São Paulo – Seja bem-vindo a um cenário de casas com pé direito alto, enfeitadas por azulejos, arcos em formato de ferradura e balcões trabalhados com treliças, as tramas que decoram esses apoios nas sacadas. Sim, nós também temos casas e prédios no melhor estilo árabe. Principalmente em São Paulo, capital do estado que recebeu o maior número de imigrantes com essa origem. Pelas ruas, o observador mais atento vai perceber, aqui e acolá, um pouco da delicada arquitetura das arábias.
De acordo com o arquiteto e professor da Faculdade de Belas Artes de São Paulo, Rafael Manzo, esse legado chegou até nós de forma indireta, a partir da colonização portuguesa. “Os azulejos de Portugal, por exemplo, vêm da tradição moura, assim como as treliças, varandas, arcos e balcões”, explica. “Não podemos esquecer que a Península Ibérica ficou sete séculos sob a ocupação moura e que isso teve um impacto muito grande em Portugal e na Espanha”, diz.
Manzo afirma ainda que a influência árabe na arquitetura de São Paulo se deu primeiramente como uma forma de reafirmação da origem dos imigrantes. “Entre aqueles que vinham de fora, era normal construir casas que identificassem de que país eram os seus moradores. Foi assim com os italianos também”, diz. “Nas residências árabes, mesmo as famílias não islâmicas buscavam incluir características dessa arquitetura em suas casas, como as janelas e portas com arcos em forma de ferradura e bulbos”, explica.
Mais adiante, na medida em que prosperavam, principalmente com o comércio, muitos imigrantes buscaram morar em mansões com elementos da arquitetura francesa, considerada mais chique na época. “Era uma forma de mostrar aos outros a boa situação financeira dos donos da casa, uma tentativa de acabar com o preconceito contra as famílias de origem árabe”, diz Manzo.
Como exemplo de edificações com características das arábias que podem ser observadas até hoje na capital paulista, o professor destaca prédios comerciais e residências na Zona Sul da cidade. “Na região da Rua 25 de Março, no Centro, também é possível observar edifícios construídos por sírios e libaneses com várias referências à arquitetura árabe”, diz Manzo.
Foi exatamente com o objetivo de destacar referências que o arquiteto e professor da Universidade Presbiteriana Mackenzie, Sami Bussab, elaborou, junto com os arquitetos Paulo de Melo Saraiva e Miguel Juliano a ideia vencedora de um concurso para o projeto do salão de festas do Esporte Clube Sírio, em São Paulo, em 1965. “Usamos arcos para compor o espaço, numa interpretação desse elemento árabe na arquitetura moderna”, explica.
Segundo Bussab, o Clube Monte Líbano, também na capital paulista, possui áreas internas adornadas com detalhes como desenhos no teto e no piso para homenagear as origens de seus frequentadores.
Também de origem árabe, o arquiteto, conselheiro do Instituto de Arquitetos do Brasil e diretor da Mútua São Paulo, Marcelo Hobeika, nasceu em Campinas, mas viveu no Líbano dos 03 aos 18 anos com a família.
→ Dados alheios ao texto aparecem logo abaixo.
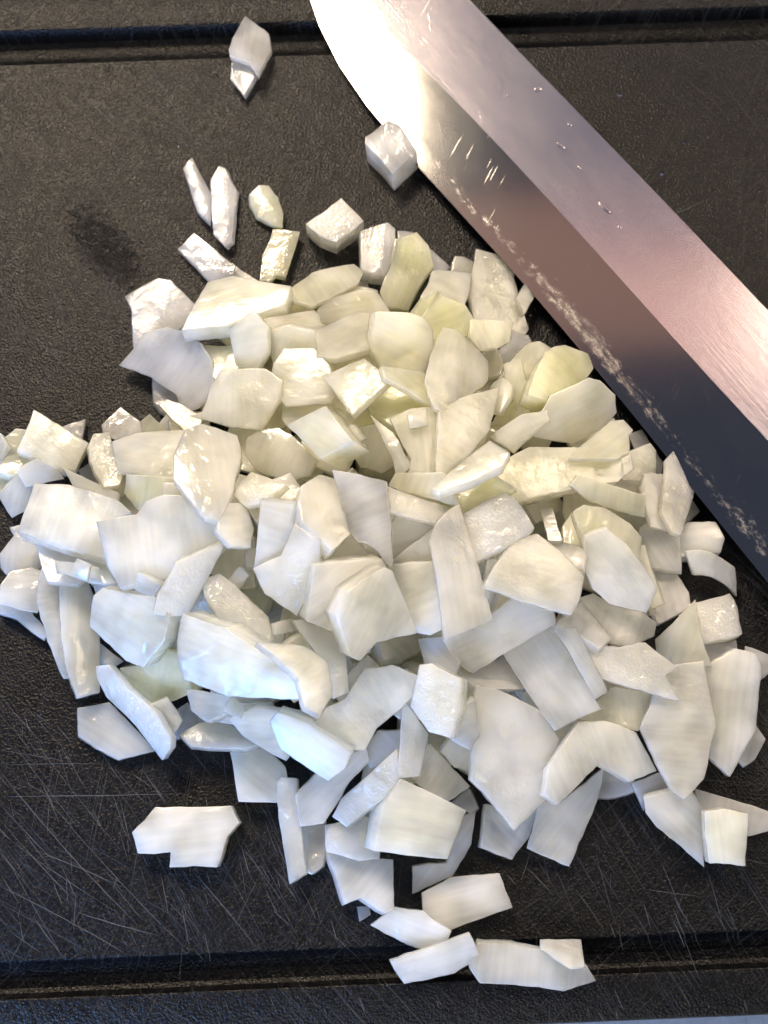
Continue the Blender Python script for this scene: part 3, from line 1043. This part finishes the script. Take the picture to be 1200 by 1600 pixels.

Para matar as saudades da terra de seus pais, onde, diz ele, as casas valorizam os pátios e espaços abertos, Hobeika gosta de circular pelo Centro de São Paulo. “Os arredores do Viaduto do Chá, sempre com muito trânsito e movimento de gente, me fazem lembrar o Líbano”, diz ele, com a autoridade de admirador da caprichosa arquitetura árabe desde pequenininho.